Mackintosh left a substantial body of drawings and watercolours, and these demonstrate that he was not only a brilliant designer and architect but also an exceptionally talented artist. In the 1890s he made several watercolours of haunting beauty, fusing elegant botanical forms and mystical figures into subtle, painted patterns. But it is the landscape watercolours made in France in the last years of his life that are his most innovative and fascinating paintings.
These watercolours record the travels of the Mackintosh couple in the Pyrenees and along the Roussillon coast. Their first base was in the ancient spa town of Amélie-les-Bains, but they later spent much of their time in the small fishing village of Port-Vendres, close to the Spanish border. In letters back to Scotland, Margaret described how her husband painted determinedly outdoors, ‘as happy as a sandboy’. Mackintosh was attracted to the intricate patterns of buildings spread across hillsides or stacked up on the coast. He was also drawn to the dramatic geological formations of the Pyrenees, carefully observing the patterns created by rocky outcrops, steep valleys and the walled enclosures and terraces radiating out from ancient farmhouses.

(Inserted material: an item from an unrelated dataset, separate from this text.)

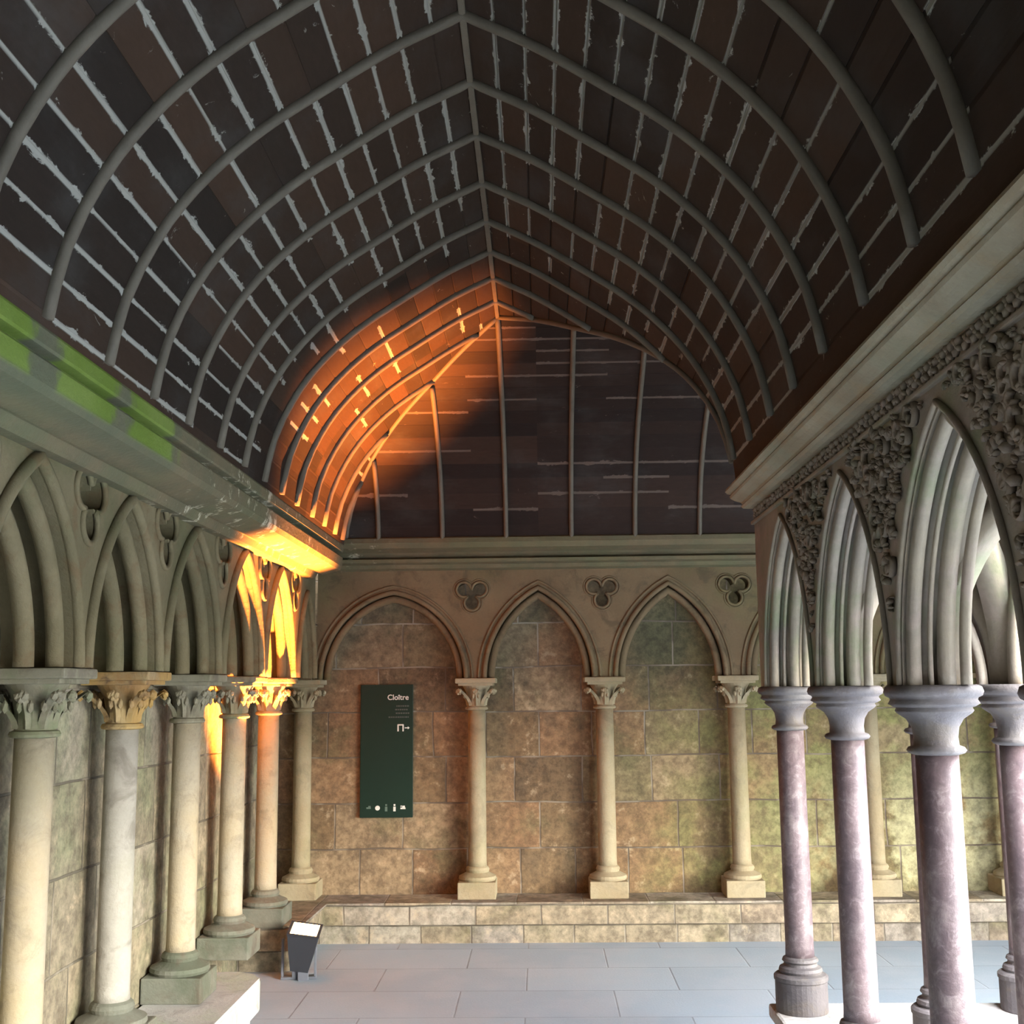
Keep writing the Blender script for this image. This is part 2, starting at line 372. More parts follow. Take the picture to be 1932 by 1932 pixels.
def rib_curve(bm, pts3, w=.036, d=.024):
    """half-round rib hugging the vault; pts on vault surface, side vector given by finite differences"""
    P = [Vector(p) for p in pts3]; fa = []; fb = []
    for i, p in enumerate(P):
        t = (P[min(i+1, len(P)-1)]-P[max(i-1, 0)]).normalized()
        s = SIDE; n = t.cross(s).normalized()
        if n.z > 0: n = -n
        fa.append(s); fb.append(n)
    pr = [(-w/2, -.01), (-w/2, d*.45), (-w*.3, d*.85), (0, d), (w*.3, d*.85), (w/2, d*.45), (w/2, -.01)]
    sweep(bm, P, fa, fb, pr)
us = [0.0]+[HW*(i/26) for i in range(1, 26)]+[HW*.985, HW]
def zof(u): return ZC+RISE*prof(min(u, HW))
ribs_y = [.08, .5, .92, 1.33, 1.75, 2.13, 2.49, 2.894, 3.33, 3.735, 4.12, 4.54, 4.93, 5.30, 5.66, 6.02]
SIDE = Vector((0, 1, 0))
for y in ribs_y:
    bm = bmesh.new()
    left = [(RX-u, y, zof(u)) for u in us]
    umax = (YC-y)/K if y > YC-HT else HW
    right = [(RX+u, y, zof(u)) for u in us if u <= umax+1e-6]
    rib_curve(bm, left[::-1]+right[1:]); recalc(bm)
    obj('rib', bm, M_rib, ceiling, smooth=True)
for y in (6.43, 6.80, 7.16, 7.44):
    bm = bmesh.new(); u0 = (y-YC)/K
    rib_curve(bm, [(RX-u, y, zof(u)) for u in us if u >= u0]); recalc(bm); obj('rib', bm, M_rib, ceiling, smooth=True)
SIDE = Vector((1, 0, 0))
for x in (-1.04, -.624, -.21, .213, .624, 1.041, 1.46, 1.88, 2.3, 2.72):
    bm = bmesh.new(); u0 = max(0, RX-x)
    rib_curve(bm, [(x, YC+K*u, zof(u)) for u in us if u >= u0-1e-6][::-1], .030, .024); recalc(bm)
    obj('cross_rib', bm, M_rib, ceiling, smooth=True)
for sgn in (-1, 1):   # mitre battens
    bm = bmesh.new(); SIDE = Vector((K, 1, 0)).normalized() if sgn < 0 else Vector((K, 1, 0)).normalized()
    rib_curve(bm, [(RX+sgn*u, YC-sgn*K*u, zof(u)) for u in us][::-1], .028, .02); recalc(bm); obj('mitre_batten', bm, M_rib, ceiling, smooth=True)
bm = bmesh.new(); box(bm, (RX, (Y0+YC)/2, ZC+RISE-.008), (.022, YC-Y0, .02), .004); obj('ridge_batten', bm, M_rib, ceiling)

# ------------------------------------------------------------------ structure: floor and walls
YE = 8.12; XL = -1.78
bm = bmesh.new(); box(bm, (3.1, 2.6, -.05), (10.6, 11.4, .1)); obj('floor', bm, M_floor, kind='structure')
bm = bmesh.new(); box(bm, (3.2, YE+.1, 1.5), (10.4, .2, 3.0)); obj('wall_end', bm, M_end, kind='structure')
bm = bmesh.new(); box(bm, (XL-.1, 2.5, 1.5), (.2, 11.4, 3.0)); obj('wall_left', bm, M_left, kind='structure')
bm = bmesh.new(); box(bm, (-.3, Y0-.1, 1.9), (3.3, .2, 3.8)); obj('light_blocker_back', bm, M_left, kind='structure')  # added across the continuing gallery to stop light leaking in from behind
bm = bmesh.new(); box(bm, (XE+.1, 6.3, 1.9), (.2, 4.2, 3.8)); obj('wall_right', bm, M_left, kind='structure')
bm = bmesh.new(); box(bm, (1.15, (Y0+.2)/2-.005, 1.9), (.4, .2-Y0-.01, 3.8)); obj('light_blocker_near', bm, M_left, kind='structure')  # added blocker in place of the continuing arcade, cuts daylight beside the camera
bm = bmesh.new(); box(bm, (7.5, -1, -.16), (12, 14, .1)); obj('ground', bm, M_lawn, kind='structure')

# ------------------------------------------------------------------ arcades
def arch_geo(a, h):
    c = (h*h-a*a)/(2*a); R = a+c            # two centres at +-c, radius R (h>=a pointed)
    return c, R
def arch_pts(cx, a, h, z0, dr=0.0, n=18):
    """left spring -> apex -> right spring"""
    c, R = arch_geo(a, h); R += dr
    th = math.acos(max(-1, min(1, c/R)))
    L = []
    for i in range(n+1):
        t = th*i/n; L.append((cx+c-R*cos(t), z0+R*sin(t)))
    return L + [(2*cx-x, z) for x, z in L[-2::-1]]
def trefoil(cx, cz, r=.058, k=1.0, n=14, rot=0):
    """outline of three overlapping lobes: two up, one down"""
    cs = [(cx+r*.98*cos(a), cz+r*.98*sin(a)) for a in (radians(30+rot), radians(150+rot), radians(270+rot))]
    out = []
    for t in range(90):
        a = 2*pi*t/90; best = 0
        for x, z in cs:
            dx, dz = x-cx, z-cz; q = dx*cos(a)+dz*sin(a); e = dx*dx+dz*dz-(r*.80*k)**2
            D = q*q-e
            if D > 0: best = max(best, q+sqrt(D))
        best = max(best, r*.5*k)
        out.append((cx+best*cos(a), cz+best*sin(a)))
    return out
def mapper(kind, face):
    if kind == 'L': return lambda s, z, d: Vector((face-d, s, z))      # faces +x
    if kind == 'E': return lambda s, z, d: Vector((s, face+d, z))      # faces -y
    if kind == 'R': return lambda s, z, d: Vector((face+d, s, z))      # faces -x
    if kind == 'T': return lambda s, z, d: Vector((s, face-d, z))      # faces +y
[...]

The view shown here is of a remote farm situated on a twisting road that leads south from Amélie-les-Bains, following the spectacular gorge of the river Montdony up into the mountains to the hamlet of Montalba. Typically, Mackintosh has chosen a high viewpoint, looking down on the scenery, omitting any glimpse of sky so that the hillside seems compressed 7into a series of shapes and exaggerated patterns. The lack of growth suggests that this is a winter scene, and the intricate folds and dents of the landscape are shown in sharp relief in a cool, bright sunlight. The colour scheme of soft greens, greys and pale pinks is enlivened by strips of vivid blue shadow. Mackintosh documents the terrain with painstaking care, but the sweep of his washes of watercolour and the dynamic lines formed by the twisting roads and cultivated terraces lend life and vigour to the composition. As in the best of his architecture, his sensitivity to detail is combined with an elegant sense of stylisation. In Mackintosh’s vision the forms of nature and the workings of man come together in an organic and pleasing harmony.